Towards Stirling marched the great English array, confident in their numbers, proud of their gallant show. Northward they streamed, filling all the roads, the king, at their head, deeming doubtless that he was on a holiday excursion, and that behind him came a wind of war that would blow the Scotch forces into the sea. Around Stirling gathered the army of the Bruce, marching in haste from hill and dale, coming in to the stirring peal of the pipes and the old martial airs of the land, until the plain around the beleaguered town seemed a living sea of men, and the sunlight burned on endless points of steel.
But Bruce had no thought of awaiting the onset here. He well knew that he must supply by skill what he lacked in numbers.
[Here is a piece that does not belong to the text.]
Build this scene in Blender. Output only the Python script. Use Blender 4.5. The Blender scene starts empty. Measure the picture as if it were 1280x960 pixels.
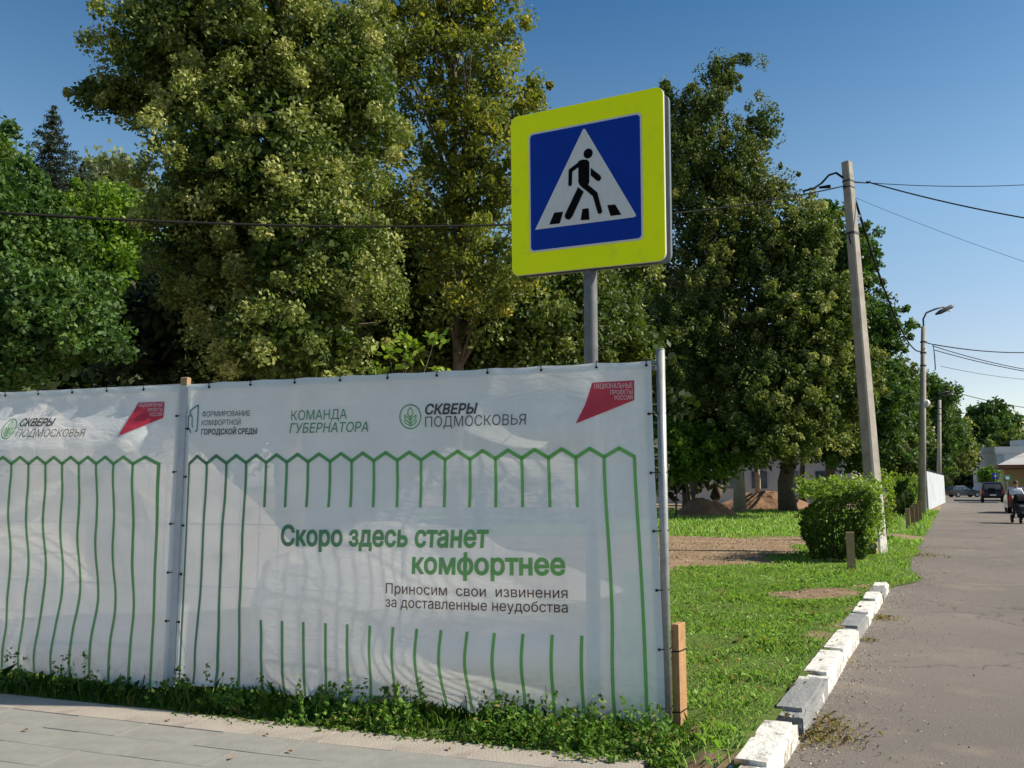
import bpy, bmesh, math, random
import numpy as np
from mathutils import Vector, Matrix, noise
from mathutils.geometry import delaunay_2d_cdt

random.seed(5)
R = math.radians
scn = bpy.context.scene
COL = scn.collection

# ------------------------------------------------------------------ camera
FPX, CAMH = 1050.0, 1.6
PITCH = math.atan(127 / FPX)
cam = bpy.data.cameras.new('camera')
camo = bpy.data.objects.new('camera', cam)
COL.objects.link(camo)
camo.location = (0, 0, CAMH)
camo.rotation_euler = (math.pi / 2 + PITCH, 0, 0)
cam.sensor_width = 36
cam.lens = FPX / 1280 * 36
cam.clip_start = 0.05
cam.clip_end = 5000
scn.camera = camo

# ------------------------------------------------------------------ light
SUN_AZ, SUN_EL = R(97.5), R(40)          # azimuth clockwise from +Y
world = bpy.data.worlds.new('World')
scn.world = world
world.use_nodes = True
wn = world.node_tree
bg = wn.nodes['Background']
sky = wn.nodes.new('ShaderNodeTexSky')
sky.sky_type = 'NISHITA'
sky.sun_disc = False
sky.sun_elevation = SUN_EL
sky.sun_rotation = SUN_AZ
sky.altitude = 100
sky.air_density = 1.0
sky.dust_density = 1.0
sky.ozone_density = 2.5
# haze-whitened horizon fading to a deep zenith, the same all round
wtc = wn.nodes.new('ShaderNodeTexCoord'); wsp = wn.nodes.new('ShaderNodeSeparateXYZ'); wrp = wn.nodes.new('ShaderNodeValToRGB')
wn.links.new(wtc.outputs['Generated'], wsp.inputs[0]); wn.links.new(wsp.outputs['Z'], wrp.inputs[0])
for p_, c_ in ((0.13, (0.56, 0.50, 0.47, 1)), (0.30, (0.45, 0.52, 0.50, 1)), (0.52, (0.18, 0.335, 0.40, 1))):
    e_ = wrp.color_ramp.elements.new(p_); e_.color = c_
wrp.color_ramp.elements[0].color = (0.76, 0.66, 0.60, 1); wrp.color_ramp.elements[-1].color = (0.17, 0.31, 0.37, 1)
wmx = wn.nodes.new('ShaderNodeMixRGB'); wmx.blend_type = 'MULTIPLY'; wmx.inputs[0].default_value = 1
wn.links.new(sky.outputs[0], wmx.inputs[1]); wn.links.new(wrp.outputs[0], wmx.inputs[2]); wn.links.new(wmx.outputs[0], bg.inputs[0])
bg.inputs[1].default_value = 0.15
sl = bpy.data.lights.new('sun', 'SUN')
sl.energy = 3.7
sl.angle = R(0.5)
sl.color = (1, 0.90, 0.74)
so = bpy.data.objects.new('sun', sl)
COL.objects.link(so)
sdir = Vector((math.sin(SUN_AZ) * math.cos(SUN_EL), math.cos(SUN_AZ) * math.cos(SUN_EL), math.sin(SUN_EL)))
so.rotation_euler = sdir.to_track_quat('Z', 'Y').to_euler()
so.location = (30, -10, 30)
scn.view_settings.view_transform = 'Standard'
scn.view_settings.look = 'None'
scn.view_settings.exposure = 1.02
scn.view_settings.gamma = 1.0
scn.cycles.max_bounces = 8
scn.cycles.transparent_max_bounces = 12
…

The English army was far superior to his, not only in men, but in its great host of cavalry, which alone equalled his entire force, and in its multitude of archers, the best bowmen in the world. What he lacked in men and arms he must make up in brains. With this in view, he led his army from before the town into a neighboring plain, called the Park, where nature had provided means of defence of which he might avail himself.
The ground which his army here occupied was hard and dry. That in front of it, through which Edward's host must pass, was wet and boggy, cut up with frequent watercourses, and ill-fitted for cavalry. Should the heavy-armed horsemen succeed in crossing this marshy and broken ground and reach the firm soil in the Scottish front, they would find themselves in a worse strait still. For Bruce had his men dig a great number of holes as deep as a man's knee. These were covered with light brush, and the turf spread evenly over them, so that the honeycombed soil looked to the eye like an unbroken field. Elsewhere on the plain he scattered calthrops—steel spikes—to lame the English horses. Smooth and promising looked the field, but the English cavalry were likely to find it a plain of pitfalls and steel points.
While thus defending his front, Bruce had given as skilful heed to the defence of his flanks. On the left his line reached to the walls of Stirling. On the right it touched the banks of Bannockburn, a brook that ran between borders so rocky as to prevent attack from that quarter. Here, on the 23d of June, 1314, was posted the Scottish army, awaiting the coming of the foe, the camp-followers, cart-drivers, and other useless material of the army being sent back behind a hill,—afterwards known as the gillies' or servants' hill,—that they might be out of the way. They were to play a part in the coming fray of which Bruce did not dream.